**The exercise:** Quote every line as written. Omit pictures.

**Given information:**

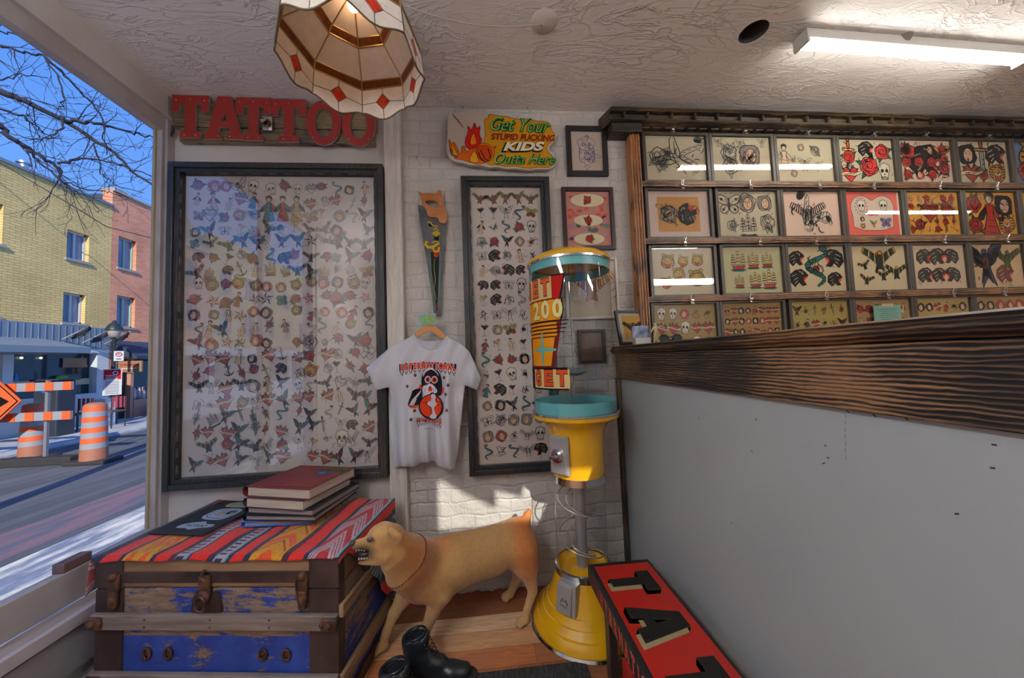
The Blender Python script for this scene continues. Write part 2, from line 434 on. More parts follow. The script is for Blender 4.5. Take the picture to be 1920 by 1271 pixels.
def m_dagger(k, p, rng):
    q = [(-0.05, 0.18), (0.05, 0.18), (0.05, -0.3), (0, -0.5), (-0.05, -0.3)]
    if p['fill']: k.poly(q, (0.62, 0.66, 0.64), 0)
    k.stroke(q, 0.025 * p['w'], p['k'], 1, closed=True); k.stroke([(0, 0.18), (0, -0.42)], 0.02, p['k'], 2)
    k.ell(0, 0.2, 0.2, 0.04, F(k, p, 'y'), 2, 10, line=True, lcol=p['k'])
    k.ell(0, 0.34, 0.045, 0.13, F(k, p, 'r'), 2, 10, line=True, lcol=p['k']); k.ell(0, 0.48, 0.05, 0.05, F(k, p, 'y'), 3, 8, line=True, lcol=p['k'])
    if rng.random() < 0.6:
        cx, cy, sc = k.cx, k.cy, k.sc; k.sc = sc * 0.6; m_rose(k, p, rng); k.cx, k.cy, k.sc = cx, cy, sc
def m_star(k, p, rng):
    q = []
    for i in range(10):
        a = math.pi / 2 + i * math.pi / 5; r = 0.42 if i % 2 == 0 else 0.17; q.append((r * math.cos(a), r * math.sin(a)))
    k.stroke(q, 0.03 * p['w'], p['k'], 2, closed=True)
    for i in range(0, 10, 2): k.poly([(0, 0), q[i], q[i + 1]], p['r'] if p['fill'] else p['k'], 1)
def m_snake(k, p, rng):
    q = [(0.26 * math.sin(i * 0.62) * (0.6 + 0.04 * i), -0.46 + i * 0.062) for i in range(15)]
    k.stroke(q, 0.14, p['k'], 0); k.stroke(q, 0.10, p['g'] if p['fill'] else (0.7, 0.66, 0.58), 1)
    for i in range(1, 14): k.stroke([(q[i][0] - 0.05, q[i][1]), (q[i][0] + 0.05, q[i][1] + 0.02)], 0.02, p['k'], 2)
    k.ell(q[-1][0], q[-1][1] + 0.02, 0.1, 0.07, F(k, p, 'g') or p['k'], 3, 9, line=True, lcol=p['k'])
    k.stroke([(q[-1][0] + 0.08, q[-1][1] + 0.04), (q[-1][0] + 0.2, q[-1][1] + 0.06)], 0.03, p['r'] if p['fill'] else p['k'], 4)
def m_ship(k, p, rng):
    h = [(-0.28, -0.22), (0.32, -0.2), (0.22, -0.36), (-0.20, -0.36)]
    if p['fill']: k.poly(h, p['r'], 1)
    k.stroke(h, 0.025, p['k'], 2, closed=True)
    wv = [(-0.38, -0.36), (-0.2, -0.33), (0, -0.37), (0.2, -0.33), (0.38, -0.37), (0.22, -0.44), (-0.22, -0.44)]
    k.poly(wv, p['g'] if p['fill'] else p['k'], 2)
    for mx, hh in ((-0.22, 0.3), (0.0, 0.46), (0.22, 0.32)):
        k.stroke([(mx, -0.22), (mx, hh)], 0.022, p['k'], 1, taper=False)
        n = 4
        for i in range(n):
            y0 = -0.15 + (hh + 0.12) * i / n; w = 0.12 - 0.018 * i; hgt = (hh + 0.1) / n * 0.85
            s_ = [(mx - w, y0), (mx + w, y0 + 0.01), (mx + w * 0.75, y0 + hgt), (mx - w * 0.75, y0 + hgt)]
            if p['fill']: k.poly(s_, (0.74, 0.66, 0.46), 2)
            k.stroke(s_, 0.02, p['k'], 3, closed=True)
def m_tiger(k, p, rng):
    q = wob(0.36, 3, rng, 0.05, 20)
    k.poly(q, p['y'], 0); k.stroke(q, 0.035, p['k'], 1, closed=True)
    for sx in (-1, 1):
        k.ell(0.25 * sx, 0.33, 0.09, 0.09, p['y'], 1, 9, line=True, lcol=p['k'], lw=0.03)
        for i in range(4):
            k.stroke([(sx * 0.34, 0.16 - i * 0.11), (sx * 0.17, 0.12 - i * 0.1)], 0.05, p['k'], 2)
            k.stroke([(sx * (0.05 + 0.06 * i), 0.34 - 0.03 * i), (sx * (0.03 + 0.03 * i), 0.2)], 0.035, p['k'], 2)
        k.ell(0.12 * sx, 0.1, 0.055, 0.03, (0.75, 0.78, 0.6), 3, 8, line=True, lcol=p['k'], lw=0.02)
    k.ell(0, -0.19, 0.14, 0.13, p['r'], 2, 10, line=True, lcol=p['k'], lw=0.03)
    k.ell(0, -0.06, 0.13, 0.07, (0.82, 0.79, 0.66), 3, 10, line=True, lcol=p['k'], lw=0.02); k.poly([(-0.05, -0.01), (0.05, -0.01), (0, -0.07)], p['k'], 5)
def m_panther(k, p, rng):
    q = [(-0.42, -0.1), (-0.38, 0.2), (-0.15, 0.36), (0.12, 0.4), (0.3, 0.28), (0.42, 0.12), (0.26, 0.04), (0.2, -0.08), (0.32, -0.26), (0.12, -0.3), (-0.02, -0.16), (-0.2, -0.34)]
    k.poly(q, p['d'], 0)
    k.poly([(0.4, 0.1), (0.2, 0.05), (0.16, -0.08), (0.3, -0.24), (0.24, -0.06)], p['r'], 1)
    for a, b in (((-0.3, 0.1), (-0.1, 0.2)), ((-0.25, -0.05), (-0.05, 0.05)), ((0.0, 0.3), (0.18, 0.25)), ((-0.2, -0.2), (-0.08, -0.08))): k.stroke([a, b], 0.035, (0.62, 0.60, 0.52), 1)
    k.ell(0.16, 0.2, 0.04, 0.025, p['y'], 2, 7)
def m_butterfly(k, p, rng):
    for s_ in (1, -1):
        for (x, y, rx, ry, c, rot) in ((0.22, 0.15, 0.24, 0.15, 'y', 0.5), (0.17, -0.17, 0.16, 0.14, 'r', -0.6)):
            k.ell(x * s_, y, rx, ry, F(k, p, c), 0, 12, rot=rot * s_, line=True, lcol=p['k'], lw=0.03)
            k.stroke([(0, 0), (x * s_ * 1.6, y * 1.5)], 0.02, p['k'], 2); k.ell(x * s_ * 1.2, y * 1.1, 0.05, 0.05, p['k'], 2, 7)
    k.ell(0, 0, 0.035, 0.24, p['k'], 3, 8)
    for s_ in (1, -1): k.stroke([(0, 0.2), (0.08 * s_, 0.36), (0.14 * s_, 0.4)], 0.015, p['k'], 3)
def m_lady(k, p, rng):
    sk = (0.78, 0.66, 0.54)
    d = [(-0.09, 0.2), (0.09, 0.2), (0.07, 0.02), (0.2, -0.44), (0.05, -0.48), (-0.2, -0.45), (-0.07, 0.02)]
    k.poly(d, rng.choice((p['r'], p['g'], p['y'], sk)) if p['fill'] else sk, 1); k.stroke(d, 0.022, p['k'], 2, closed=True)
    for s_ in (1, -1):
        q = [(0.08 * s_, 0.18), (0.24 * s_, 0.02), (0.3 * s_, -0.14), (0.16 * s_, -0.1), (0.08 * s_, 0.05)]
        if p['fill']: k.poly(q, rng.choice((p['r'], p['g'], p['d'])), 0)
        k.stroke(q, 0.02, p['k'], 1, closed=True)
    k.ell(0, 0.31, 0.075, 0.09, sk, 3, 10, line=True, lcol=p['k'], lw=0.02)
    k.poly([(-0.1, 0.3), (-0.11, 0.42), (0, 0.47), (0.11, 0.42), (0.1, 0.3), (0.06, 0.37), (-0.06, 0.37)], p['k'], 5)
    for y in (-0.1, -0.22, -0.34): k.stroke([(-0.08 - 0.05 * abs(y), y), (0.1, y - 0.03)], 0.018, p['k'], 3)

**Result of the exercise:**
The Blender Python script for this scene continues. Write part 2, from line 434 on. More parts follow. The script is for Blender 4.5. Take the picture to be 1920 by 1271 pixels.
def m_dagger(k, p, rng):
    q = [(-0.05, 0.18), (0.05, 0.18), (0.05, -0.3), (0, -0.5), (-0.05, -0.3)]
    if p['fill']: k.poly(q, (0.62, 0.66, 0.64), 0)
    k.stroke(q, 0.025 * p['w'], p['k'], 1, closed=True); k.stroke([(0, 0.18), (0, -0.42)], 0.02, p['k'], 2)
    k.ell(0, 0.2, 0.2, 0.04, F(k, p, 'y'), 2, 10, line=True, lcol=p['k'])
    k.ell(0, 0.34, 0.045, 0.13, F(k, p, 'r'), 2, 10, line=True, lcol=p['k']); k.ell(0, 0.48, 0.05, 0.05, F(k, p, 'y'), 3, 8, line=True, lcol=p['k'])
    if rng.random() < 0.6:
        cx, cy, sc = k.cx, k.cy, k.sc; k.sc = sc * 0.6; m_rose(k, p, rng); k.cx, k.cy, k.sc = cx, cy, sc
def m_star(k, p, rng):
    q = []
    for i in range(10):
        a = math.pi / 2 + i * math.pi / 5; r = 0.42 if i % 2 == 0 else 0.17; q.append((r * math.cos(a), r * math.sin(a)))
    k.stroke(q, 0.03 * p['w'], p['k'], 2, closed=True)
    for i in range(0, 10, 2): k.poly([(0, 0), q[i], q[i + 1]], p['r'] if p['fill'] else p['k'], 1)
def m_snake(k, p, rng):
    q = [(0.26 * math.sin(i * 0.62) * (0.6 + 0.04 * i), -0.46 + i * 0.062) for i in range(15)]
    k.stroke(q, 0.14, p['k'], 0); k.stroke(q, 0.10, p['g'] if p['fill'] else (0.7, 0.66, 0.58), 1)
    for i in range(1, 14): k.stroke([(q[i][0] - 0.05, q[i][1]), (q[i][0] + 0.05, q[i][1] + 0.02)], 0.02, p['k'], 2)
    k.ell(q[-1][0], q[-1][1] + 0.02, 0.1, 0.07, F(k, p, 'g') or p['k'], 3, 9, line=True, lcol=p['k'])
    k.stroke([(q[-1][0] + 0.08, q[-1][1] + 0.04), (q[-1][0] + 0.2, q[-1][1] + 0.06)], 0.03, p['r'] if p['fill'] else p['k'], 4)
def m_ship(k, p, rng):
    h = [(-0.28, -0.22), (0.32, -0.2), (0.22, -0.36), (-0.20, -0.36)]
    if p['fill']: k.poly(h, p['r'], 1)
    k.stroke(h, 0.025, p['k'], 2, closed=True)
    wv = [(-0.38, -0.36), (-0.2, -0.33), (0, -0.37), (0.2, -0.33), (0.38, -0.37), (0.22, -0.44), (-0.22, -0.44)]
    k.poly(wv, p['g'] if p['fill'] else p['k'], 2)
    for mx, hh in ((-0.22, 0.3), (0.0, 0.46), (0.22, 0.32)):
        k.stroke([(mx, -0.22), (mx, hh)], 0.022, p['k'], 1, taper=False)
        n = 4
        for i in range(n):
            y0 = -0.15 + (hh + 0.12) * i / n; w = 0.12 - 0.018 * i; hgt = (hh + 0.1) / n * 0.85
            s_ = [(mx - w, y0), (mx + w, y0 + 0.01), (mx + w * 0.75, y0 + hgt), (mx - w * 0.75, y0 + hgt)]
            if p['fill']: k.poly(s_, (0.74, 0.66, 0.46), 2)
            k.stroke(s_, 0.02, p['k'], 3, closed=True)
def m_tiger(k, p, rng):
    q = wob(0.36, 3, rng, 0.05, 20)
    k.poly(q, p['y'], 0); k.stroke(q, 0.035, p['k'], 1, closed=True)
    for sx in (-1, 1):
        k.ell(0.25 * sx, 0.33, 0.09, 0.09, p['y'], 1, 9, line=True, lcol=p['k'], lw=0.03)
        for i in range(4):
            k.stroke([(sx * 0.34, 0.16 - i * 0.11), (sx * 0.17, 0.12 - i * 0.1)], 0.05, p['k'], 2)
            k.stroke([(sx * (0.05 + 0.06 * i), 0.34 - 0.03 * i), (sx * (0.03 + 0.03 * i), 0.2)], 0.035, p['k'], 2)
        k.ell(0.12 * sx, 0.1, 0.055, 0.03, (0.75, 0.78, 0.6), 3, 8, line=True, lcol=p['k'], lw=0.02)
    k.ell(0, -0.19, 0.14, 0.13, p['r'], 2, 10, line=True, lcol=p['k'], lw=0.03)
    k.ell(0, -0.06, 0.13, 0.07, (0.82, 0.79, 0.66), 3, 10, line=True, lcol=p['k'], lw=0.02); k.poly([(-0.05, -0.01), (0.05, -0.01), (0, -0.07)], p['k'], 5)
def m_panther(k, p, rng):
    q = [(-0.42, -0.1), (-0.38, 0.2), (-0.15, 0.36), (0.12, 0.4), (0.3, 0.28), (0.42, 0.12), (0.26, 0.04), (0.2, -0.08), (0.32, -0.26), (0.12, -0.3), (-0.02, -0.16), (-0.2, -0.34)]
    k.poly(q, p['d'], 0)
    k.poly([(0.4, 0.1), (0.2, 0.05), (0.16, -0.08), (0.3, -0.24), (0.24, -0.06)], p['r'], 1)
    for a, b in (((-0.3, 0.1), (-0.1, 0.2)), ((-0.25, -0.05), (-0.05, 0.05)), ((0.0, 0.3), (0.18, 0.25)), ((-0.2, -0.2), (-0.08, -0.08))): k.stroke([a, b], 0.035, (0.62, 0.60, 0.52), 1)
    k.ell(0.16, 0.2, 0.04, 0.025, p['y'], 2, 7)
def m_butterfly(k, p, rng):
    for s_ in (1, -1):
        for (x, y, rx, ry, c, rot) in ((0.22, 0.15, 0.24, 0.15, 'y', 0.5), (0.17, -0.17, 0.16, 0.14, 'r', -0.6)):
            k.ell(x * s_, y, rx, ry, F(k, p, c), 0, 12, rot=rot * s_, line=True, lcol=p['k'], lw=0.03)
            k.stroke([(0, 0), (x * s_ * 1.6, y * 1.5)], 0.02, p['k'], 2); k.ell(x * s_ * 1.2, y * 1.1, 0.05, 0.05, p['k'], 2, 7)
    k.ell(0, 0, 0.035, 0.24, p['k'], 3, 8)
    for s_ in (1, -1): k.stroke([(0, 0.2), (0.08 * s_, 0.36), (0.14 * s_, 0.4)], 0.015, p['k'], 3)
def m_lady(k, p, rng):
    sk = (0.78, 0.66, 0.54)
    d = [(-0.09, 0.2), (0.09, 0.2), (0.07, 0.02), (0.2, -0.44), (0.05, -0.48), (-0.2, -0.45), (-0.07, 0.02)]
    k.poly(d, rng.choice((p['r'], p['g'], p['y'], sk)) if p['fill'] else sk, 1); k.stroke(d, 0.022, p['k'], 2, closed=True)
    for s_ in (1, -1):
        q = [(0.08 * s_, 0.18), (0.24 * s_, 0.02), (0.3 * s_, -0.14), (0.16 * s_, -0.1), (0.08 * s_, 0.05)]
        if p['fill']: k.poly(q, rng.choice((p['r'], p['g'], p['d'])), 0)
        k.stroke(q, 0.02, p['k'], 1, closed=True)
    k.ell(0, 0.31, 0.075, 0.09, sk, 3, 10, line=True, lcol=p['k'], lw=0.02)
    k.poly([(-0.1, 0.3), (-0.11, 0.42), (0, 0.47), (0.11, 0.42), (0.1, 0.3), (0.06, 0.37), (-0.06, 0.37)], p['k'], 5)
    for y in (-0.1, -0.22, -0.34): k.stroke([(-0.08 - 0.05 * abs(y), y), (0.1, y - 0.03)], 0.018, p['k'], 3)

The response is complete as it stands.